◆ Input for this task ◆
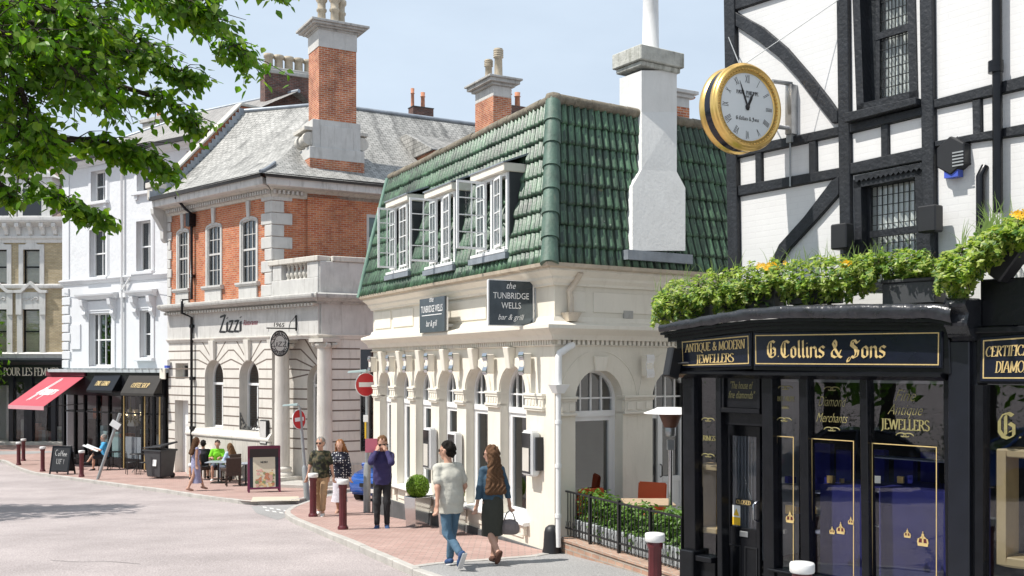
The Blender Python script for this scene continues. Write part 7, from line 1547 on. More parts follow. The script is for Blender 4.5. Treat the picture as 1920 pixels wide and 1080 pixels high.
# ---- clock on its bracket
cc=Vector((2.80,12.42,H+(CY-205)/FPX*12.42));rot=Matrix.Rotation(math.atan2(-.885,.465),3,'Z')@Matrix.Rotation(R(90),3,'Y')
rot=rot@Matrix.Rotation(R(90),3,'Z')
t=thing('street_clock','round gold rimmed double faced clock on a bracket by the timber wall','clock',cc);r=.53
b=MB();b.lathe([(r*.97,-.13),(r*.97,.13)],cc,56,M=rot,caps=False);b.build('drum',M['navy_sign'],t)
for s,nm in((1,'face'),(-1,'rear_face')):
 b=MB();pr=[(q_,z_-.028)for q_,z_ in((r*.955,.07),(r*1.0,.10),(r*1.01,.145),(r*.99,.16),(r*.96,.165),(r*.965,.185),(r*.93,.20),(r*.905,.195),(r*.80,.165),(r*.785,.17),(r*.775,.155))];b.lathe([(a,s*z)for a,z in pr],cc,64,M=rot,caps=False)
 for k in range(60):
  a=2*math.pi*k/60;b.lathe([(0,-.012),(.019,0),(0,.014)],cc+rot@Vector((r*.86*math.cos(a),r*.86*math.sin(a),s*.150)),6,M=rot)
 rim=b.build('rim',M['gold'],t)
 b=MB();b.lathe([(r*.785,s*.125),(0,s*.1251)],cc,48,M=rot,caps=False,sm=False);fc=b.build(nm,M['clock_face'],t)
 fp=lambda x,y,l:cc+rot@Vector((s*x,y,s*(.127+l)))
 NUM=['XII','I','II','III','IIII','V','VI','VII','VIII','IX','X','XI'];b=MB();SER={'I':(.3,[[(.15,0),(.15,1)],_sf(.15,0,.1),_sf(.15,1,.1)]),'V':(.7,[[(.08,1),(.35,0)],[(.35,0),(.62,1)]]),'X':(.7,[[(.08,1),(.62,0)],[(.62,1),(.08,0)]])}
 for k,tx in enumerate(NUM):
  b.cut();a=R(90-30*k);q,wd_=pen(tx,SER,.11,5,.05);h_=.088;sx=h_*.6
  for j,poly in enumerate(q):
   pp=[((p.x-wd_/2)*sx,(p.y-.5)*h_)for p in poly];ca,sa=math.cos(a-math.pi/2),math.sin(a-math.pi/2);b.add([fp(r*.64*math.cos(a)+x*ca-y*sa,r*.64*math.sin(a)+x*sa+y*ca,.0004+.0002*j)for x,y in pp],[(0,1,2,3)])
 b.build('numerals',M['letter_dark'],fc)
 write('lettering',lambda x,y,l:fp(x,y+.15,l),'PATEK PHILIPPE',ROMAN,.042,.34,M['letter_dark'],fc,.2,8,.09);write('lettering',lambda x,y,l:fp(x,y+.115,l),'GENEVE',ROMAN,.022,.11,M['letter_dark'],fc,.2,8,.09);write('lettering',lambda x,y,l:fp(x,y-.165,l),'G.Collins & Sons',FRAKTUR,.045,.36,M['letter_dark'],fc,.16,42,.06)
 for nm2,a,L_,w_ in(('minute_hand',R(90+22),.33,.011),('hour_hand',R(90-27),.20,.017)):
  b=MB();ca,sa=math.cos(a),math.sin(a);b.prism([fp(x*ca-y*sa,x*sa+y*ca,.006)for x,y in((-.04,-w_),(L_*.6,-w_),(L_,0),(L_*.6,w_),(-.04,w_))],rot@Vector((0,0,s*.004)));b.build(nm2,M['letter_dark'],fc)
 b=MB();b.lathe([(.035,s*.132),(.03,s*.14),(0,s*.142)],cc,16,M=rot);b.build('hub',M['letter_dark'],fc)
b=MB();bu=FU.u(1485,.05);
for py in(160,243):q=FU.P(bu,.06,H+(CY-py)/FPX*12.8);e=cc+(q-cc)*.62;b.tube([Vector((e.x,e.y,q.z)),q],.028,8)
FU.box(b,bu-.05,bu+.05,0,.12,FU.z(1485,252,.06),FU.z(1485,160,.06));b.build('bracket',M['dull_steel'],t)
b=MB();FU.box(b,bu-.06,bu+.02,.0,.09,FU.z(1480,268,.05),FU.z(1480,253,.05));b.tube([FU.P(bu-.02,.06,FU.z(1480,268,.05)),FU.P(bu-.02,.06,FU.z(1480,350,.05))],.012,6);b.cut();b.tube([cc+Vector((0,0,.52)),FU.P(FU.u(1366,.1),.1,FU.z(1366,70,.1))],.008,4);b.cut();b.tube([cc+Vector((0,0,.52)),FU.P(FU.u(1572,.08),.08,FU.z(1572,0,.08))],.006,4);b.build('cable',M['galv'],t)
# ---- alarm box and floodlights on the jeweller's
u,z=FU.uz(1785,292,.1);t=thing('alarm_box','black hexagonal alarm box with a blue lens on the white timbered wall','alarm box',FU.P(u,.05,z));b=MB();hx=[(u+.19*math.cos(R(90+60*k))*.95,z+.21*math.sin(R(90+60*k)))for k in range(6)];FU.plate(b,hx,0,.14);b.build('casing',M['black_plastic'],t,.012);b=MB();FU.box(b,u-.08,u+.08,.02,.12,z-.235,z-.16);b.build('lens',M['alarm_blue'],t)
b=MB()
for k in range(5):FU.box(b,u+.03,u+.155,.141,.147,z-.13+.035*k,z-.115+.035*k)
b.build('louvre',M['galv'],t)
def flood(c,sz,rz,tilt,lab,arm):t=thing('floodlight',lab,'floodlight',c,rz,'black floodlights on the jewellers front');b=MB();b.box((0,0,0),sz,M=Matrix.Rotation(R(tilt),4,'X'));b.build('lamp_body',M['black_plastic'],t,.015,local=True);b=MB();b.tube([(0,0,0),arm],.018,6);b.build('arm',M['black_iron'],t,local=True)
fa=math.atan2(FU.U.y,FU.U.x)
flood(FU.P(FU.u(1579,.2),.2,FU.z(1579,444,.2)),(.22,.16,.30),fa,0,'black box floodlight left of the lower leaded window',(0,.2,0));flood(FU.P(FU.u(1744,.2),.2,FU.z(1744,411,.2)),(.22,.16,.29),fa,0,'black box floodlight right of the lower leaded window',(0,.2,0))
flood(at(1262,681,13.0),(.12,.2,.38),fa,-14,'tilted black floodlight at the left end of the jewellers front',(.2,.15,0));flood(at(1898,486,10.0),(.16,.22,.46),fa+.35,0,'large tilted black floodlight at the right edge of the picture',(0,.5,-.05));bpy.data.objects['floodlight.003'].rotation_euler=(0,R(38),fa)
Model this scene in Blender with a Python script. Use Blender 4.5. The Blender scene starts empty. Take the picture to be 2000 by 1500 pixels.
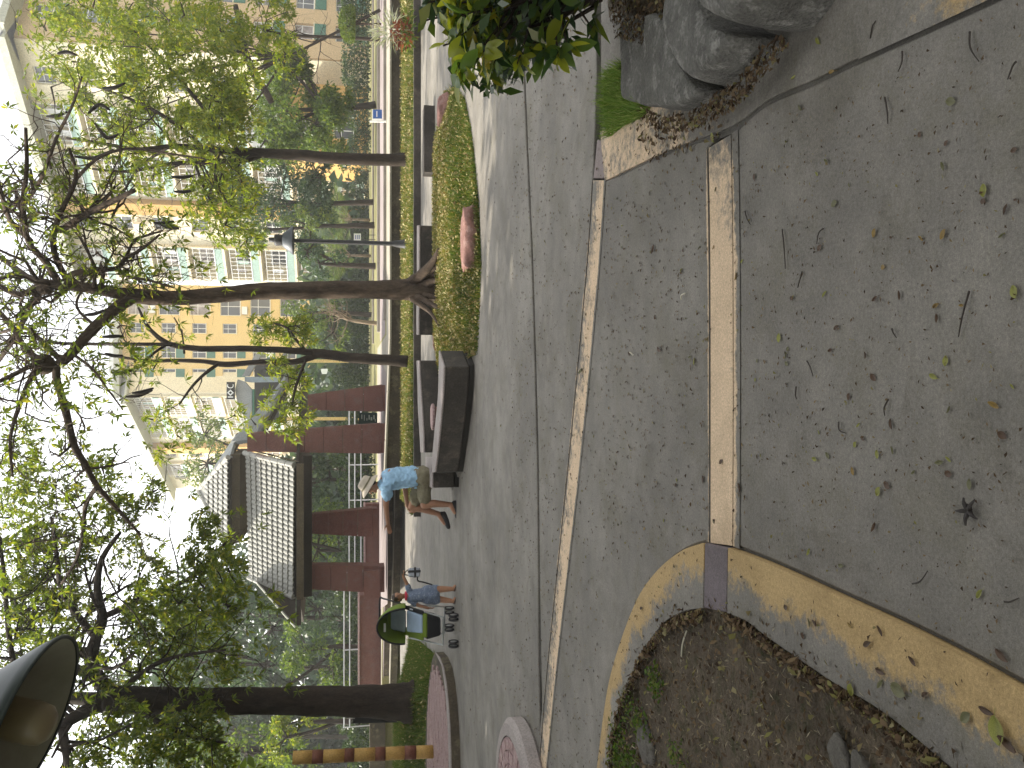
import bpy, bmesh, math, random
import numpy as np
from mathutils import Vector, Matrix, Quaternion

random.seed(7)
RNG = np.random.default_rng(7)
S = bpy.context.scene
COL = S.collection
R = math.radians

# ------------------------------------------------------------------ camera, light, exposure
FPX = 1600.0
PITCH = math.atan(310.0 / FPX)
CAM = Vector((0.0, 0.0, 1.5))
LOOK = Vector((0, math.cos(PITCH), -math.sin(PITCH)))
UP = Vector((0, math.sin(PITCH), math.cos(PITCH)))
RIGHT = Vector((1, 0, 0))
cam = bpy.data.cameras.new('camera')
cam.sensor_fit = 'HORIZONTAL'
cam.sensor_width = 36.0
cam.lens = 36.0 * FPX / 2000.0
cam.clip_start = 0.05
cam.clip_end = 3000
co = bpy.data.objects.new('camera', cam)
COL.objects.link(co)
# the phone was held sideways: the picture's long side runs up and down the scene
mx = Matrix((( -UP.x, RIGHT.x, -LOOK.x, CAM.x), (-UP.y, RIGHT.y, -LOOK.y, CAM.y), (-UP.z, RIGHT.z, -LOOK.z, CAM.z), (0, 0, 0, 1)))
co.matrix_world = mx
S.camera = co

SUN_EL, SUN_AZ = R(40), R(-70)      # azimuth from +Y, negative = left
w = bpy.data.worlds.new('World')
S.world = w
w.use_nodes = True
nt = w.node_tree
nt.nodes.clear()
sky = nt.nodes.new('ShaderNodeTexSky')
sky.sky_type = 'NISHITA'
sky.sun_disc = False
sky.sun_elevation = SUN_EL
sky.sun_rotation = SUN_AZ
sky.air_density = 1.3
sky.dust_density = 2.0
hs = nt.nodes.new('ShaderNodeHueSaturation')
hs.inputs['Saturation'].default_value = 0.12
bg = nt.nodes.new('ShaderNodeBackground')
bg.inputs['Strength'].default_value = 0.15
wo = nt.nodes.new('ShaderNodeOutputWorld')
nt.links.new(sky.outputs[0], hs.inputs['Color'])
nt.links.new(hs.outputs[0], bg.inputs['Color'])
nt.links.new(bg.outputs[0], wo.inputs['Surface'])

sl = bpy.data.lights.new('sun', 'SUN')
sl.energy = 3.2
sl.angle = R(0.6)
sl.color = (1.0, 0.93, 0.80)
so = bpy.data.objects.new('sun', sl)
COL.objects.link(so)
sdir = Vector((math.sin(SUN_AZ) * math.cos(SUN_EL), math.cos(SUN_AZ) * math.cos(SUN_EL), math.sin(SUN_EL)))
so.rotation_euler = (-sdir).to_track_quat('-Z', 'Y').to_euler()
so.location = sdir * 50

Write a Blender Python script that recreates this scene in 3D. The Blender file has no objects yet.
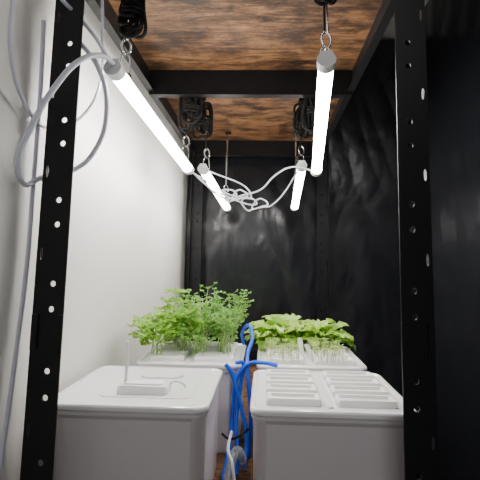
import bpy, bmesh, math, random
from mathutils import Vector, Matrix, noise
random.seed(4)
CZ=1.30
def P(x,y,z): return Vector((x,y,z+CZ))
C=bpy.context.scene.collection
# ---------------------------------------------------------------- materials
def mat(name,col,rough=.5,metal=0,bump=0,bscale=50,emit=0,spec=.5,trans=0,sss=0,var=0,coat=0):
    m=bpy.data.materials.new(name); m.use_nodes=True
    nt=m.node_tree; b=nt.nodes['Principled BSDF']
    b.inputs['Base Color'].default_value=(*col,1); b.inputs['Roughness'].default_value=rough
    b.inputs['Metallic'].default_value=metal; b.inputs['Specular IOR Level'].default_value=spec
    if trans: b.inputs['Transmission Weight'].default_value=trans
    if coat: b.inputs['Coat Weight'].default_value=coat
    if emit:
        b.inputs['Emission Color'].default_value=(*col,1); b.inputs['Emission Strength'].default_value=emit
    tc=nt.nodes.new('ShaderNodeTexCoord'); n=nt.nodes.new('ShaderNodeTexNoise')
    n.inputs['Scale'].default_value=bscale; n.inputs['Detail'].default_value=5
    nt.links.new(tc.outputs['Object'],n.inputs['Vector'])
    if var:
        r=nt.nodes.new('ShaderNodeValToRGB')
        r.color_ramp.elements[0].position=.3; r.color_ramp.elements[1].position=.7
        r.color_ramp.elements[0].color=tuple(c*(1-var) for c in col)+(1,)
        r.color_ramp.elements[1].color=tuple(min(1,c*(1+var)) for c in col)+(1,)
        nt.links.new(n.outputs['Fac'],r.inputs['Fac']); nt.links.new(r.outputs['Color'],b.inputs['Base Color'])
    if bump:
        bp=nt.nodes.new('ShaderNodeBump'); bp.inputs['Strength'].default_value=bump; bp.inputs['Distance'].default_value=.01
        nt.links.new(n.outputs['Fac'],bp.inputs['Height']); nt.links.new(bp.outputs['Normal'],b.inputs['Normal'])
    return m
def leafmat(name,col,var):
    m=mat(name,col,.5,bscale=40,var=var,bump=.2); nt=m.node_tree
    b=nt.nodes['Principled BSDF']; out=nt.nodes['Material Output']
    t=nt.nodes.new('ShaderNodeBsdfTranslucent'); t.inputs[0].default_value=(min(1,col[0]*1.5),min(1,col[1]*1.4),col[2],1)
    mx=nt.nodes.new('ShaderNodeMixShader'); mx.inputs[0].default_value=.38
    nt.links.new(b.outputs[0],mx.inputs[1]); nt.links.new(t.outputs[0],mx.inputs[2]); nt.links.new(mx.outputs[0],out.inputs[0])
    return m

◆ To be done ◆
Please quote only the span of lines whose first line contains "Model this scene" and whose last line contains "R = math.radians", leaving every picture out.

◆ Result of this exercise ◆
Model this scene in Blender with a Python script. Use Blender 4.5. The Blender scene starts empty. Take the picture to be 2000 by 1500 pixels.
import bpy, bmesh, math, random
import numpy as np
from mathutils import Vector, Matrix, Quaternion

random.seed(7)
RNG = np.random.default_rng(7)
S = bpy.context.scene
COL = S.collection
R = math.radians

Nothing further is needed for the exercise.